Dès la sortie du premier épisode, en 1977, Star Wars marque profondément l’histoire du cinéma et de la musique de film. La saga créée par George Lucas deviendra un véritable phénomène de société.
Outre la richesse, la créativité de son univers visuel et les conquêtes successives réalisées par la société d’effets spéciaux fondée par George Lucas, Industrial Light & Magic, ce space opera ouvre d’autres horizons sonores à la fois par l’inventivité des bruitages conçus par Ben Burtt, et par l’ampleur, la densité et la luxuriance de la partition symphonique signée par John Williams.
Sauts temporels et narratifs
Figure incontournable de la musique de film contemporaine, musicien attitré de Steven Spielberg oscarisé cinq fois (notamment pour Star Wars en 1978), Williams est étroitement associé au rayonnement de la saga galactique. Formé de trois trilogies séparées respectivement de 16 et de 10 années, Star Wars couvre une période très étirée de 42 ans. Fait unique dans l’histoire de la musique de cinéma, les partitions des huit épisodes réalisés à ce jour sont toutes de la main du même compositeur malgré l’écart temporel conséquent entre le premier film, Un nouvel espoir, et le dernier épisode sorti en salles, Les Derniers Jedi (2017). Par ailleurs, au lieu de composer dans un ordre chronologique et linéaire, Williams est amené, sur la deuxième trilogie de Lucas (1999-2005), à écrire « à rebours » puisque l’action se déroule avant celle de la première trilogie (1977-1983), dans un processus de fondation et de retour aux origines. À l’inverse, l’épisode VII, Le Réveil de la Force (2015), poursuit l’histoire du Retour du Jedi (1983) une trentaine d’années après la chute de l’Empire galactique, impliquant pour le compositeur un nouveau saut temporel et narratif.
Magnificence orchestrale
L’une des particularités musicales de Star Wars réside dans l’affirmation du grand orchestre symphonique, signalée dès son générique de début – décliné à l’identique d’épisode en épisode – par un synchronisme éclatant entre musique et image, précédé d’un grand silence théâtral qui accompagne l’énigmatique « Il y a bien longtemps, dans une galaxie lointaine, très lointaine… » en lettres bleues sur fond noir. Si Williams avait déjà fait déjà appel à la musique symphonique dans ses compositions antérieures, notamment dans son corpus de films-catastrophe, c’est véritablement avec Star Wars qu’il confère une vitalité nouvelle à ce style d’écriture en mobilisant une masse orchestrale imposante au sein d’une partition avoisinant les 90 minutes de musique, proche de l’idéal esthétique du « 100% musical » du cinéma classique hollywoodien. L’ampleur et la magnificence orchestrales de Star Wars s’avèrent relativement singulières après la période du « Nouvel Hollywood » dominée par les compilations de chansons pop et rock and roll au succès commercial quasi assuré pour les producteurs.

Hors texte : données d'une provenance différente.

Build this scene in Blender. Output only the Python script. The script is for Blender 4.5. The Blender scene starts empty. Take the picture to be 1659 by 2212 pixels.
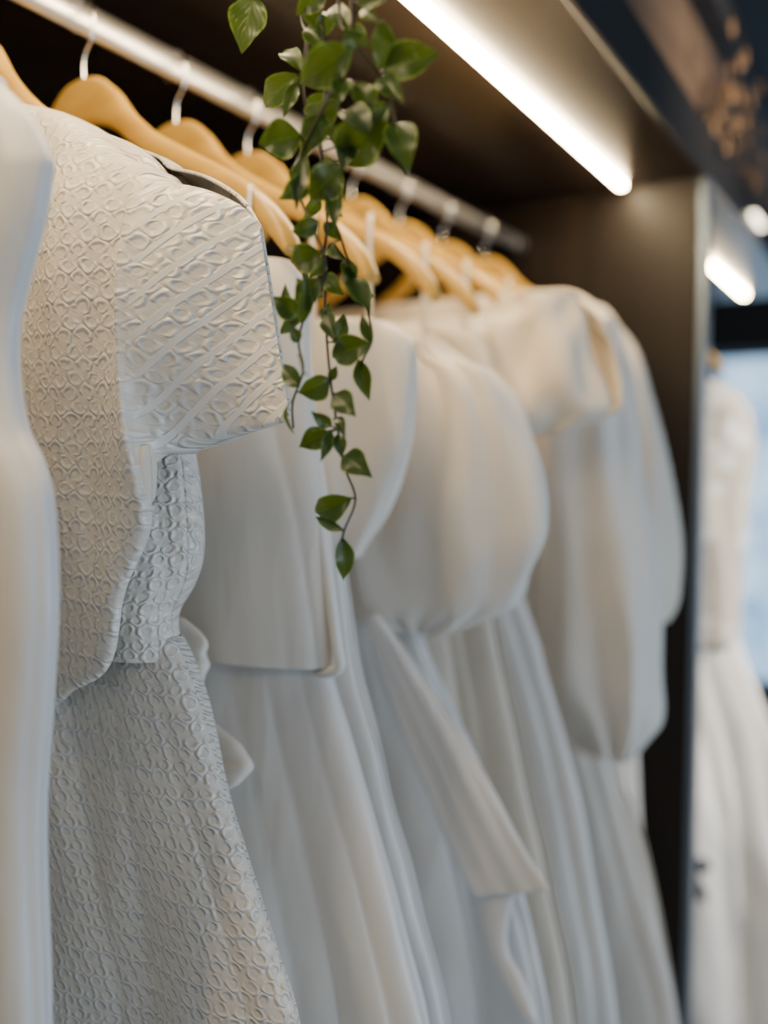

Bouleversements technologiques
Liée à la formation même de Williams auprès des compositeurs de l’âge d’or hollywoodien tels Franz Waxman ou Dimitri Tiomkin, cette renaissance symphonique au cinéma est en outre étroitement corrélée aux progrès techniques, notamment l’apparition du système de filtrage Dolby Stéréo en 1977. Grâce au filtrage et à l’emploi de pistes sonores séparées, le Dolby valorise la richesse du son déployé – tant pour les effets sonores que pour la partition orchestrale – par la diminution des bruits parasites, par une extension des dynamiques et des fréquences dans un éventail plus large. Quelques décennies plus tard, Le Réveil de la Force bénéficie du son numérique Dolby Digital et Dolby Atmos offrant flexibilité, netteté de rendu, puissance sonore et possibilité de spatialisation accrue. Du Dolby à l’ère numérique, le monde sonore de Star Wars dans son ensemble évolue conjointement avec les bouleversements technologiques : d’Un Nouvel Espoir au Réveil de la Force, présentés dans le cadre de cette série de ciné-concerts, la manière de composer et d’envisager la musique au sein des films s’est vue profondément transformée.